29 kwietnia 2021 r. Trybunał Sprawiedliwości Unii Europejskiej wydał wyrok (sygn. akt C-19/20), który ma kolosalne znaczenie dla każdego kredytobiorcy, który ma kredyt we frankach szwajcarskich. Trybunał w ramach postępowania odpowiadał na pytania prejudycjalne Sądu Okręgowego w Gdańsku.
Sprawa dotyczy kredytobiorców, którzy w 2008 roku zawarli umowę z Bankiem BPH w ramach której otrzymali kredyt hipoteczny, indeksowanego do franka szwajcarskiego. Kredyt był przeznaczony na budowę domu.

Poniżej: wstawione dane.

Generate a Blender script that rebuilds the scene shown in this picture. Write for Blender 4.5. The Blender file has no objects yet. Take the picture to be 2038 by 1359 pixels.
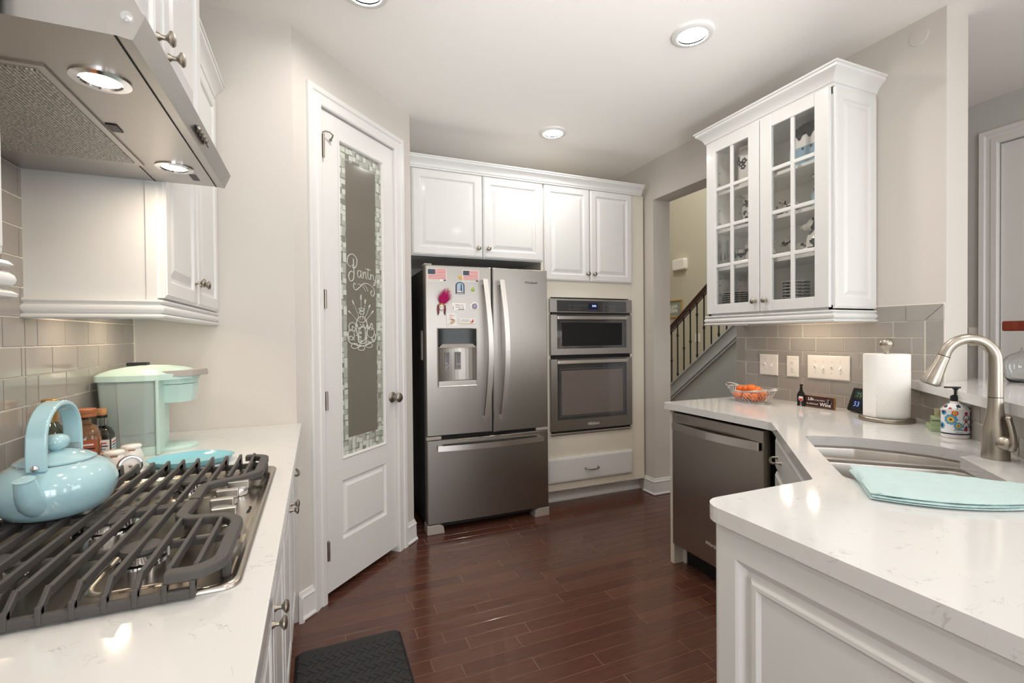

Pytania prejudycjalne skierowane przez gdański Sąd dotyczyły m.in. tego, od jakiego terminu należy liczyć bieg przedawnienia roszczeń banku wobec kredytobiorców: czy od momentu wyroku sądowego na mocy, której unieważniono umowę, czy też od momentu wypłaty kredytu przez bank. Pytania dotyczyły też tego, czy banki powinny otrzymać wynagrodzenie, za umożliwienie konsumentom korzystania z kapitału, skoro umowa została unieważniona.
Sędziowie Trybunału stwierdzili w orzeczeniu, że to sąd krajowy, powinien ocenić kwestię utrzymania warunków umowy o kredyt frankowy. Również skutki stwierdzenia przez sąd istnienia nieuczciwego warunku w umowie dotyczącej kredytu indeksowanego we franku szwajcarskim podlegają przepisom prawa krajowego – także kwestia utrzymywania się w mocy takiej umowy powinna być oceniana przez sąd krajowy. I wreszcie, to obowiązkiem sądu krajowego jest poinformowanie konsumenta o konsekwencjach, jakie będzie niosło za sobą unieważnienie umowy zawartej z bankiem.
Jest to kolejne ważne orzeczenie TSUE w sprawach frankowych. Orzeczenie to bezpośrednio wskazuje, że to w kompetencji polskich sądów, leży rozstrzygnięcie wszystkich kwestii związanych z kredytami frankowymi. Na to orzeczenie czekał polski Sąd Najwyższy, który na 11 maja przesunął termin posiedzenia pełnego składu Izby Cywilnej SN w sprawie zagadnień prawnych dotyczących kredytów walutowych. Posiedzenie pierwotnie miało się odbyć 25 marca, a następnie 13 kwietnia.